Reproduce all of the data that follows, character for character.

● Data segment:
----

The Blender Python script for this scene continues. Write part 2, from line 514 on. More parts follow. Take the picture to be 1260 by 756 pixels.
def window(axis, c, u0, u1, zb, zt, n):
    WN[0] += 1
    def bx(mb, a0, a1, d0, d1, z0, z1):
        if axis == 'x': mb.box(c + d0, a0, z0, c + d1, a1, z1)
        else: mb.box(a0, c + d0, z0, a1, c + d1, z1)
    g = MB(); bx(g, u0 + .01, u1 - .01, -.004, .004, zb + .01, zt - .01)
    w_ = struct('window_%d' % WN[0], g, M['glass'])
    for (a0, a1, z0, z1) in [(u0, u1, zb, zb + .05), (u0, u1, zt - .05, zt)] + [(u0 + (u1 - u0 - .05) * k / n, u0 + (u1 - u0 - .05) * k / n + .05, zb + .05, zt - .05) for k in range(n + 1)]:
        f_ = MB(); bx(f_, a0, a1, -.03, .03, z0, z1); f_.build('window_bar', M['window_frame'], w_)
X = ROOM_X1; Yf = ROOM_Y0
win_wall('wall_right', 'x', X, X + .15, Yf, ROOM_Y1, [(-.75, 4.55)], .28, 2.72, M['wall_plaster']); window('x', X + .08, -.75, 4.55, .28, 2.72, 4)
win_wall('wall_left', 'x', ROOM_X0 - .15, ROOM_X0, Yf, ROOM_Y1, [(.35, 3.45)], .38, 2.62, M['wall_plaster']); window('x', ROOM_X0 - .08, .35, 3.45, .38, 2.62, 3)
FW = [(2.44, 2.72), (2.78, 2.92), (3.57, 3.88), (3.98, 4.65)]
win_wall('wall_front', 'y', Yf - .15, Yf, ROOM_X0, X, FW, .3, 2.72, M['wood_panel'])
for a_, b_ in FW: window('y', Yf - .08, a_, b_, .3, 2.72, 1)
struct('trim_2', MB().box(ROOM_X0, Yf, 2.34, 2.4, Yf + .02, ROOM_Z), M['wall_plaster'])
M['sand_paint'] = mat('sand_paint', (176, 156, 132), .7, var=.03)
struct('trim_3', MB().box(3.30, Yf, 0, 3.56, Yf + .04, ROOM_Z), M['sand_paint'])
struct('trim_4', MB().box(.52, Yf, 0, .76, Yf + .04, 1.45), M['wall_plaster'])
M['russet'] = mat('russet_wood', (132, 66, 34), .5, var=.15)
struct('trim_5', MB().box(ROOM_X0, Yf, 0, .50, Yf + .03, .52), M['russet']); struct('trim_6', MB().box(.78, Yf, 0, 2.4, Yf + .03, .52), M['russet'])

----

● The result:
The Blender Python script for this scene continues. Write part 2, from line 514 on. More parts follow. Take the picture to be 1260 by 756 pixels.
def window(axis, c, u0, u1, zb, zt, n):
    WN[0] += 1
    def bx(mb, a0, a1, d0, d1, z0, z1):
        if axis == 'x': mb.box(c + d0, a0, z0, c + d1, a1, z1)
        else: mb.box(a0, c + d0, z0, a1, c + d1, z1)
    g = MB(); bx(g, u0 + .01, u1 - .01, -.004, .004, zb + .01, zt - .01)
    w_ = struct('window_%d' % WN[0], g, M['glass'])
    for (a0, a1, z0, z1) in [(u0, u1, zb, zb + .05), (u0, u1, zt - .05, zt)] + [(u0 + (u1 - u0 - .05) * k / n, u0 + (u1 - u0 - .05) * k / n + .05, zb + .05, zt - .05) for k in range(n + 1)]:
        f_ = MB(); bx(f_, a0, a1, -.03, .03, z0, z1); f_.build('window_bar', M['window_frame'], w_)
X = ROOM_X1; Yf = ROOM_Y0
win_wall('wall_right', 'x', X, X + .15, Yf, ROOM_Y1, [(-.75, 4.55)], .28, 2.72, M['wall_plaster']); window('x', X + .08, -.75, 4.55, .28, 2.72, 4)
win_wall('wall_left', 'x', ROOM_X0 - .15, ROOM_X0, Yf, ROOM_Y1, [(.35, 3.45)], .38, 2.62, M['wall_plaster']); window('x', ROOM_X0 - .08, .35, 3.45, .38, 2.62, 3)
FW = [(2.44, 2.72), (2.78, 2.92), (3.57, 3.88), (3.98, 4.65)]
win_wall('wall_front', 'y', Yf - .15, Yf, ROOM_X0, X, FW, .3, 2.72, M['wood_panel'])
for a_, b_ in FW: window('y', Yf - .08, a_, b_, .3, 2.72, 1)
struct('trim_2', MB().box(ROOM_X0, Yf, 2.34, 2.4, Yf + .02, ROOM_Z), M['wall_plaster'])
M['sand_paint'] = mat('sand_paint', (176, 156, 132), .7, var=.03)
struct('trim_3', MB().box(3.30, Yf, 0, 3.56, Yf + .04, ROOM_Z), M['sand_paint'])
struct('trim_4', MB().box(.52, Yf, 0, .76, Yf + .04, 1.45), M['wall_plaster'])
M['russet'] = mat('russet_wood', (132, 66, 34), .5, var=.15)
struct('trim_5', MB().box(ROOM_X0, Yf, 0, .50, Yf + .03, .52), M['russet']); struct('trim_6', MB().box(.78, Yf, 0, 2.4, Yf + .03, .52), M['russet'])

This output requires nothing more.